Now all that remains is the math. Before you begin, review the data for three
possible problems.
1) Negative numbers. You need two statistics to compute growth rates—
the most recent period and the historical period—and your calculation
won’t mean anything if either of those numbers is negative. You might
still be able to draw some conclusions, though. For example, if a company
moves from negative earnings or cash flow to positive, that’s good news
—your stock has gone from a loss to a gain. If a company moves from
negative earnings or cash flow to a smaller loss (in other words, from –
$1.00 per share to–$0.50 per share), that’s often good news as well—
your stock has narrowed its loss. Of course, if the loss widens or the stock
goes from a profit to a loss, the news has gotten worse.

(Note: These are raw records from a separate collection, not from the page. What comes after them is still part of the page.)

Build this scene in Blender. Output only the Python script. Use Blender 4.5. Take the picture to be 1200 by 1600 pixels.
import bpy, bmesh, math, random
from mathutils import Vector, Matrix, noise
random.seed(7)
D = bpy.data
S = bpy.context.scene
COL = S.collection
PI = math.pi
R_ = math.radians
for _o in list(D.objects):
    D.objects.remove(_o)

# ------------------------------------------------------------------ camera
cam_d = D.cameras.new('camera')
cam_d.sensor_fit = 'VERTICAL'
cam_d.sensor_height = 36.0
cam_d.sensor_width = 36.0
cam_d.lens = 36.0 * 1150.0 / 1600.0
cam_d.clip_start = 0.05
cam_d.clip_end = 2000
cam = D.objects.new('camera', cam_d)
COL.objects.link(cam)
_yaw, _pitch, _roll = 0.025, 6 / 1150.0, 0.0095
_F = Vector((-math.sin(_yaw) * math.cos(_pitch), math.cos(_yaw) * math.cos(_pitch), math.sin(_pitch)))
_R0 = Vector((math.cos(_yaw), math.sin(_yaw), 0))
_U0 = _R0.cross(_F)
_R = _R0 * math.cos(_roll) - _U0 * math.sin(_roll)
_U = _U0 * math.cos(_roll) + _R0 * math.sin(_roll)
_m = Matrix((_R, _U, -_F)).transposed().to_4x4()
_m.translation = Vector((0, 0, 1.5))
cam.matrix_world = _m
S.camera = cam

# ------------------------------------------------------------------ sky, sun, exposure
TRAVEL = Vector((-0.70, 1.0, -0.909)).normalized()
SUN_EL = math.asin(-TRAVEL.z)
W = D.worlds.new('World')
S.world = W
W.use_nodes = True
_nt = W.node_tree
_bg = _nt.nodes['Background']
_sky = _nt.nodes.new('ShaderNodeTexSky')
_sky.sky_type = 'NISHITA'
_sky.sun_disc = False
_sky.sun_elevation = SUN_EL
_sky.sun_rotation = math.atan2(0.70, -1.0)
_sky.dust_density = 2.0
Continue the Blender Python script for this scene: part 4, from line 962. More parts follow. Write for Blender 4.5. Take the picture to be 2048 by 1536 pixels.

2) Blanks. Perhaps you selected a company that hasn’t been around long
enough to provide all the needed historical data points. Some companies
don’t have profit estimates, and if you went with a utility or a financial
company, you might not have any cash-flow data. If you can’t find any of
the numbers needed for a certain calculation, don’t try to shoehorn the
data you do have into a modified result. Just forget about calculating that
growth rate.
3) Magnitude. Did you get all the numbers right? If your numbers show a
company generating sales of $520 million last year and $48 million the
year before, you might want to double-check and make sure you didn’t
add a zero to last year’s sales or leave a number off the previous year’s.
Sometimes sales really will jump 983%, but not very often. If you actually
meant to record $480 million (instead of $48 million) for year-ago sales,
the growth rate falls to 9.8%, a far more reasonable number for most
companies.
Once you’ve reviewed all your data, here’s how to make the calculations.
The examples below feature the numbers for Pfizer presented in Table 5.1,
but you can substitute data from your own research.
To calculate growth rate, first divide last quarter’s sales by sales from
the year-ago quarter, then subtract 1.